* _Problem to work on_
Give back exactly the lines from the beginning of the listing below to the line holding "bg.inputs[1].default_value = 0.085", both ends included; the pictures stay out.

* _Dataset section_

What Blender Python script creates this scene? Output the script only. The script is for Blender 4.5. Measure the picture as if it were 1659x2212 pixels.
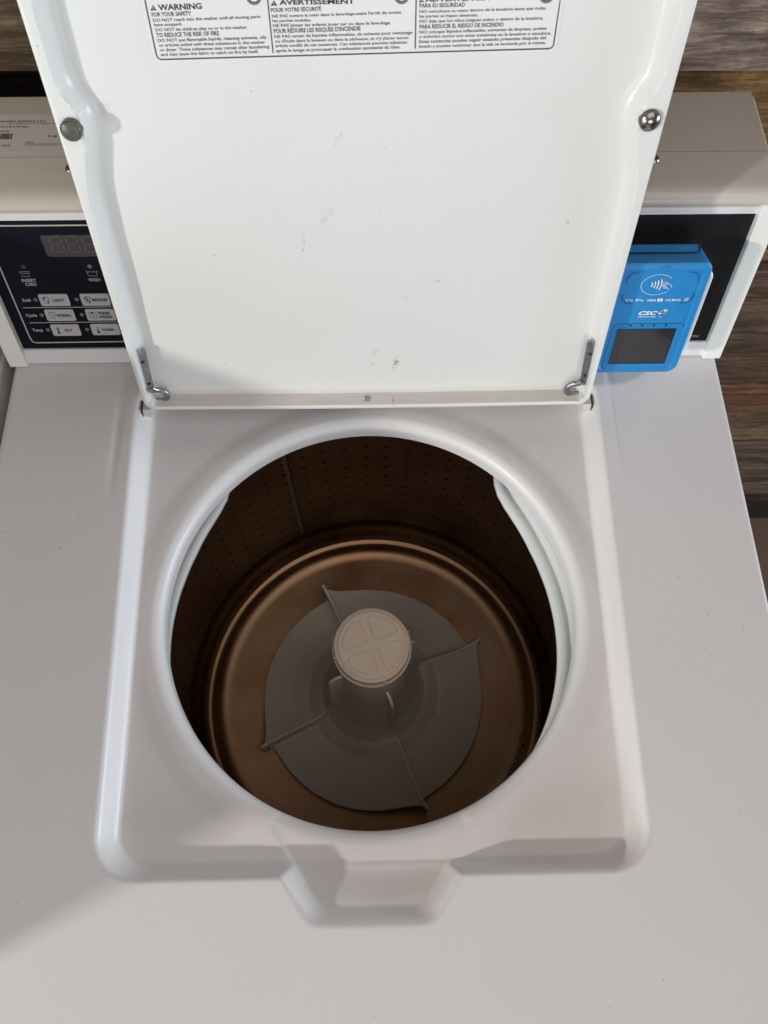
import bpy, math, random
import numpy as np
from mathutils import Vector, Matrix
random.seed(7)
PI = math.pi
for o in list(bpy.data.objects):
    bpy.data.objects.remove(o)
SC = bpy.context.scene
COL = SC.collection

# ------------------------------------------------------------------ camera
cd = bpy.data.cameras.new('camera')
cam = bpy.data.objects.new('camera', cd)
COL.objects.link(cam)
cam.location = (0.0031, -0.4058, 0.6038)
cam.rotation_euler = (0.3953, -0.0075, -0.0194)
cd.sensor_fit = 'VERTICAL'
cd.sensor_height = 24.0
cd.sensor_width = 18.0
cd.lens = 1663.16 / 2212 * 24.0
cd.clip_start = 0.01
cd.clip_end = 60
cd.dof.use_dof = True
cd.dof.focus_distance = 0.68
cd.dof.aperture_fstop = 15.0
SC.camera = cam
SC.render.resolution_x = 768
SC.render.resolution_y = 1024

# ------------------------------------------------------------------ light
world = bpy.data.worlds.new('World')
SC.world = world
world.use_nodes = True
bg = world.node_tree.nodes['Background']
bg.inputs[0].default_value = (1.0, 0.82, 0.74, 1)
bg.inputs[1].default_value = 0.085


def area(name, loc, target, size, sizey, power, col, spread=PI):
    l = bpy.data.lights.new(name, 'AREA')
    l.shape = 'RECTANGLE'
    l.size = size
    l.size_y = sizey
    l.energy = power
    l.color = col
    l.spread = spread
    o = bpy.data.objects.new(name, l)
    o.location = loc
    d = Vector(target) - Vector(loc)
    o.rotation_euler = d.to_track_quat('-Z', 'Y').to_euler()
    COL.objects.link(o)
    return o


KEY = Vector((-1.30, -0.97, 0.62)).normalized()
area('lamp_left', KEY * 3.2, (0, 0, 0.1), 0.12, 0.10, 44, (1.0, 0.96, 0.91))
area('window_front', (0.6, -2.9, 0.60), (0, 0, 0.1), 1.4, 0.7, 15, (0.94, 0.97, 1.0))
area('window_right', (3.2, -0.4, 0.36), (0, -0.2, 0), 1.4, 0.5, 66, (0.76, 0.88, 1.0))
area('window_left', (-2.2, -2.6, 0.42), (0, -0.2, 0), 1.2, 0.6, 30, (0.78, 0.94, 1.0))
area('ceiling_panel', (0.25, -0.95, 1.75), (0, -0.3, 0), 1.8, 1.2, 8.0, (1.0, 0.92, 0.88))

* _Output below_
What Blender Python script creates this scene? Output the script only. The script is for Blender 4.5. Measure the picture as if it were 1659x2212 pixels.
import bpy, math, random
import numpy as np
from mathutils import Vector, Matrix
random.seed(7)
PI = math.pi
for o in list(bpy.data.objects):
    bpy.data.objects.remove(o)
SC = bpy.context.scene
COL = SC.collection

# ------------------------------------------------------------------ camera
cd = bpy.data.cameras.new('camera')
cam = bpy.data.objects.new('camera', cd)
COL.objects.link(cam)
cam.location = (0.0031, -0.4058, 0.6038)
cam.rotation_euler = (0.3953, -0.0075, -0.0194)
cd.sensor_fit = 'VERTICAL'
cd.sensor_height = 24.0
cd.sensor_width = 18.0
cd.lens = 1663.16 / 2212 * 24.0
cd.clip_start = 0.01
cd.clip_end = 60
cd.dof.use_dof = True
cd.dof.focus_distance = 0.68
cd.dof.aperture_fstop = 15.0
SC.camera = cam
SC.render.resolution_x = 768
SC.render.resolution_y = 1024

# ------------------------------------------------------------------ light
world = bpy.data.worlds.new('World')
SC.world = world
world.use_nodes = True
bg = world.node_tree.nodes['Background']
bg.inputs[0].default_value = (1.0, 0.82, 0.74, 1)
bg.inputs[1].default_value = 0.085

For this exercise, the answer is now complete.